WHAT YOU ARE ASKED TO DO: All of the material below is to be repeated exactly.

INFORMATION SUPPLIED:
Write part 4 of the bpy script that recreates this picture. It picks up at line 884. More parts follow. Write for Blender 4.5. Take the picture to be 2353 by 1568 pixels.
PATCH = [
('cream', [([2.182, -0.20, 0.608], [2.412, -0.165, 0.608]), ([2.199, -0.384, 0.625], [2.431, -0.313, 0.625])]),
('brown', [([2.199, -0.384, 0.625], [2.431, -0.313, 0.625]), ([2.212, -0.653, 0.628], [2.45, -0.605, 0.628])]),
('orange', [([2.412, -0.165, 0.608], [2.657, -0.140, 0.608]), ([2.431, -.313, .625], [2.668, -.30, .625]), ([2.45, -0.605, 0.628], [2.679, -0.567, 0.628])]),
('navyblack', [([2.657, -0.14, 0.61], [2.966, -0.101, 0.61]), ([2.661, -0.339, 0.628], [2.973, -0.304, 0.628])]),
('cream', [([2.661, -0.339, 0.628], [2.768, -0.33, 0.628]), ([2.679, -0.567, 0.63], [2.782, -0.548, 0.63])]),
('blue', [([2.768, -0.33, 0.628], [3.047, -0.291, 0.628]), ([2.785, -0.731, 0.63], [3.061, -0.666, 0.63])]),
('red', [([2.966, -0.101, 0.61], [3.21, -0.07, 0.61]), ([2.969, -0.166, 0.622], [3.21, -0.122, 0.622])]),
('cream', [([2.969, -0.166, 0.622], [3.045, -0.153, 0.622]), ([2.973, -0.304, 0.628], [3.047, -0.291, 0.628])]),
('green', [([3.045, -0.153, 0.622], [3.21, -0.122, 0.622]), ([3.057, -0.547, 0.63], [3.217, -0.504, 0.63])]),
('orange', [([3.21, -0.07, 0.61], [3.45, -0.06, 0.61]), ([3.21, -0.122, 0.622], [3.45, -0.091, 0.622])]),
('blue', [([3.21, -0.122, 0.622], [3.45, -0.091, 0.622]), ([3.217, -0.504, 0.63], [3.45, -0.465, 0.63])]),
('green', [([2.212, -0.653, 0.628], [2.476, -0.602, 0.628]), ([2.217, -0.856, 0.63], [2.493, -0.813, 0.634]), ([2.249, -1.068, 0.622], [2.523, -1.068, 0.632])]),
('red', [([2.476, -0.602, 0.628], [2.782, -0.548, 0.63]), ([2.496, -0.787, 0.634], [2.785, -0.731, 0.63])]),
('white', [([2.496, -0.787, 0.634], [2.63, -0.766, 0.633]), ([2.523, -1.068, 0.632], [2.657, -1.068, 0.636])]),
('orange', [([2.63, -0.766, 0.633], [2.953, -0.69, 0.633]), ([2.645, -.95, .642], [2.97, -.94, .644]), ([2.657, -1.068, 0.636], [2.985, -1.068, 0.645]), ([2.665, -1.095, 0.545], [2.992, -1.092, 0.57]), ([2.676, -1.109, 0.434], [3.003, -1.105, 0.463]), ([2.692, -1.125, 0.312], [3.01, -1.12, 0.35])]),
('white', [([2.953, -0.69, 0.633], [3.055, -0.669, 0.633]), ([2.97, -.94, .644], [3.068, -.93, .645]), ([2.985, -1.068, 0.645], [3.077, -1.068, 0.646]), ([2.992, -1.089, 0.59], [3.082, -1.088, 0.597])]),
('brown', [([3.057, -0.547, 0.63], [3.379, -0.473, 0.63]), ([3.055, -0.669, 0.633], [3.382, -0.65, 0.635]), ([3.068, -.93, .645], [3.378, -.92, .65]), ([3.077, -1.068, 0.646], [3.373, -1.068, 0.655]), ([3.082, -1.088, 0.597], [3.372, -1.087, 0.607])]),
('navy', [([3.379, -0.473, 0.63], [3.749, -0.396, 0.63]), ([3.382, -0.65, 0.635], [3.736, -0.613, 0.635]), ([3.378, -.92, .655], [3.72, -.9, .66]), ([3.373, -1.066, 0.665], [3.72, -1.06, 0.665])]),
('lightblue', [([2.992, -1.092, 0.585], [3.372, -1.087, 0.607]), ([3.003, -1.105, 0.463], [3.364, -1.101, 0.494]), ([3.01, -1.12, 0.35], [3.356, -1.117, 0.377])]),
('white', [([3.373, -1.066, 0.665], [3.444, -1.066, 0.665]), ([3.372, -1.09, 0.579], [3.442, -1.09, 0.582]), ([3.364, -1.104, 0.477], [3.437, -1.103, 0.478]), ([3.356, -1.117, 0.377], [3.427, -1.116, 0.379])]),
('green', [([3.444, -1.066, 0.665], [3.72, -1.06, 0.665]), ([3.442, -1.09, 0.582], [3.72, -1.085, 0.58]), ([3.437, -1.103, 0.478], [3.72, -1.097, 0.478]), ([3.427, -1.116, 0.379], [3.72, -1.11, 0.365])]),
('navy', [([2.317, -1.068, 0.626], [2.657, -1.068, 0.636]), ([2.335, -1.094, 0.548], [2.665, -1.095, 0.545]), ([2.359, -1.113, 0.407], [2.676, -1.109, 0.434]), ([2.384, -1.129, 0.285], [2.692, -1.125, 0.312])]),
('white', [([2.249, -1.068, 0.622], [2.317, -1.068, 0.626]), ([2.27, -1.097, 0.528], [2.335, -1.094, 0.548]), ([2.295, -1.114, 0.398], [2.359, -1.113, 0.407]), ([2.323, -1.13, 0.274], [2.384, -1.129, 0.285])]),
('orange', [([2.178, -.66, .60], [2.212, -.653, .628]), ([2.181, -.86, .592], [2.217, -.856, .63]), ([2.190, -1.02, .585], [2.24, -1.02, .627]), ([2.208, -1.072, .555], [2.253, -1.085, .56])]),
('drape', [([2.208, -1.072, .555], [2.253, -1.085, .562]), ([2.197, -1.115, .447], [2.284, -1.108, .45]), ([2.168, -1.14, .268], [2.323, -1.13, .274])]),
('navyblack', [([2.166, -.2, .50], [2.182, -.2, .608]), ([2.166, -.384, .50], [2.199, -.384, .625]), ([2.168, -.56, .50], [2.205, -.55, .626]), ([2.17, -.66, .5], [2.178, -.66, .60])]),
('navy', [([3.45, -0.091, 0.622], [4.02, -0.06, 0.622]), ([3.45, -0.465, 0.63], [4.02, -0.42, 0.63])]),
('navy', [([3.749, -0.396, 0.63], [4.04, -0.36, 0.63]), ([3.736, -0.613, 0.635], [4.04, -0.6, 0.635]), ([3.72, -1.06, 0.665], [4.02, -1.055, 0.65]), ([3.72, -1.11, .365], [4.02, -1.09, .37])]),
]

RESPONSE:
Write part 4 of the bpy script that recreates this picture. It picks up at line 884. More parts follow. Write for Blender 4.5. Take the picture to be 2353 by 1568 pixels.
PATCH = [
('cream', [([2.182, -0.20, 0.608], [2.412, -0.165, 0.608]), ([2.199, -0.384, 0.625], [2.431, -0.313, 0.625])]),
('brown', [([2.199, -0.384, 0.625], [2.431, -0.313, 0.625]), ([2.212, -0.653, 0.628], [2.45, -0.605, 0.628])]),
('orange', [([2.412, -0.165, 0.608], [2.657, -0.140, 0.608]), ([2.431, -.313, .625], [2.668, -.30, .625]), ([2.45, -0.605, 0.628], [2.679, -0.567, 0.628])]),
('navyblack', [([2.657, -0.14, 0.61], [2.966, -0.101, 0.61]), ([2.661, -0.339, 0.628], [2.973, -0.304, 0.628])]),
('cream', [([2.661, -0.339, 0.628], [2.768, -0.33, 0.628]), ([2.679, -0.567, 0.63], [2.782, -0.548, 0.63])]),
('blue', [([2.768, -0.33, 0.628], [3.047, -0.291, 0.628]), ([2.785, -0.731, 0.63], [3.061, -0.666, 0.63])]),
('red', [([2.966, -0.101, 0.61], [3.21, -0.07, 0.61]), ([2.969, -0.166, 0.622], [3.21, -0.122, 0.622])]),
('cream', [([2.969, -0.166, 0.622], [3.045, -0.153, 0.622]), ([2.973, -0.304, 0.628], [3.047, -0.291, 0.628])]),
('green', [([3.045, -0.153, 0.622], [3.21, -0.122, 0.622]), ([3.057, -0.547, 0.63], [3.217, -0.504, 0.63])]),
('orange', [([3.21, -0.07, 0.61], [3.45, -0.06, 0.61]), ([3.21, -0.122, 0.622], [3.45, -0.091, 0.622])]),
('blue', [([3.21, -0.122, 0.622], [3.45, -0.091, 0.622]), ([3.217, -0.504, 0.63], [3.45, -0.465, 0.63])]),
('green', [([2.212, -0.653, 0.628], [2.476, -0.602, 0.628]), ([2.217, -0.856, 0.63], [2.493, -0.813, 0.634]), ([2.249, -1.068, 0.622], [2.523, -1.068, 0.632])]),
('red', [([2.476, -0.602, 0.628], [2.782, -0.548, 0.63]), ([2.496, -0.787, 0.634], [2.785, -0.731, 0.63])]),
('white', [([2.496, -0.787, 0.634], [2.63, -0.766, 0.633]), ([2.523, -1.068, 0.632], [2.657, -1.068, 0.636])]),
('orange', [([2.63, -0.766, 0.633], [2.953, -0.69, 0.633]), ([2.645, -.95, .642], [2.97, -.94, .644]), ([2.657, -1.068, 0.636], [2.985, -1.068, 0.645]), ([2.665, -1.095, 0.545], [2.992, -1.092, 0.57]), ([2.676, -1.109, 0.434], [3.003, -1.105, 0.463]), ([2.692, -1.125, 0.312], [3.01, -1.12, 0.35])]),
('white', [([2.953, -0.69, 0.633], [3.055, -0.669, 0.633]), ([2.97, -.94, .644], [3.068, -.93, .645]), ([2.985, -1.068, 0.645], [3.077, -1.068, 0.646]), ([2.992, -1.089, 0.59], [3.082, -1.088, 0.597])]),
('brown', [([3.057, -0.547, 0.63], [3.379, -0.473, 0.63]), ([3.055, -0.669, 0.633], [3.382, -0.65, 0.635]), ([3.068, -.93, .645], [3.378, -.92, .65]), ([3.077, -1.068, 0.646], [3.373, -1.068, 0.655]), ([3.082, -1.088, 0.597], [3.372, -1.087, 0.607])]),
('navy', [([3.379, -0.473, 0.63], [3.749, -0.396, 0.63]), ([3.382, -0.65, 0.635], [3.736, -0.613, 0.635]), ([3.378, -.92, .655], [3.72, -.9, .66]), ([3.373, -1.066, 0.665], [3.72, -1.06, 0.665])]),
('lightblue', [([2.992, -1.092, 0.585], [3.372, -1.087, 0.607]), ([3.003, -1.105, 0.463], [3.364, -1.101, 0.494]), ([3.01, -1.12, 0.35], [3.356, -1.117, 0.377])]),
('white', [([3.373, -1.066, 0.665], [3.444, -1.066, 0.665]), ([3.372, -1.09, 0.579], [3.442, -1.09, 0.582]), ([3.364, -1.104, 0.477], [3.437, -1.103, 0.478]), ([3.356, -1.117, 0.377], [3.427, -1.116, 0.379])]),
('green', [([3.444, -1.066, 0.665], [3.72, -1.06, 0.665]), ([3.442, -1.09, 0.582], [3.72, -1.085, 0.58]), ([3.437, -1.103, 0.478], [3.72, -1.097, 0.478]), ([3.427, -1.116, 0.379], [3.72, -1.11, 0.365])]),
('navy', [([2.317, -1.068, 0.626], [2.657, -1.068, 0.636]), ([2.335, -1.094, 0.548], [2.665, -1.095, 0.545]), ([2.359, -1.113, 0.407], [2.676, -1.109, 0.434]), ([2.384, -1.129, 0.285], [2.692, -1.125, 0.312])]),
('white', [([2.249, -1.068, 0.622], [2.317, -1.068, 0.626]), ([2.27, -1.097, 0.528], [2.335, -1.094, 0.548]), ([2.295, -1.114, 0.398], [2.359, -1.113, 0.407]), ([2.323, -1.13, 0.274], [2.384, -1.129, 0.285])]),
('orange', [([2.178, -.66, .60], [2.212, -.653, .628]), ([2.181, -.86, .592], [2.217, -.856, .63]), ([2.190, -1.02, .585], [2.24, -1.02, .627]), ([2.208, -1.072, .555], [2.253, -1.085, .56])]),
('drape', [([2.208, -1.072, .555], [2.253, -1.085, .562]), ([2.197, -1.115, .447], [2.284, -1.108, .45]), ([2.168, -1.14, .268], [2.323, -1.13, .274])]),
('navyblack', [([2.166, -.2, .50], [2.182, -.2, .608]), ([2.166, -.384, .50], [2.199, -.384, .625]), ([2.168, -.56, .50], [2.205, -.55, .626]), ([2.17, -.66, .5], [2.178, -.66, .60])]),
('navy', [([3.45, -0.091, 0.622], [4.02, -0.06, 0.622]), ([3.45, -0.465, 0.63], [4.02, -0.42, 0.63])]),
('navy', [([3.749, -0.396, 0.63], [4.04, -0.36, 0.63]), ([3.736, -0.613, 0.635], [4.04, -0.6, 0.635]), ([3.72, -1.06, 0.665], [4.02, -1.055, 0.65]), ([3.72, -1.11, .365], [4.02, -1.09, .37])]),
]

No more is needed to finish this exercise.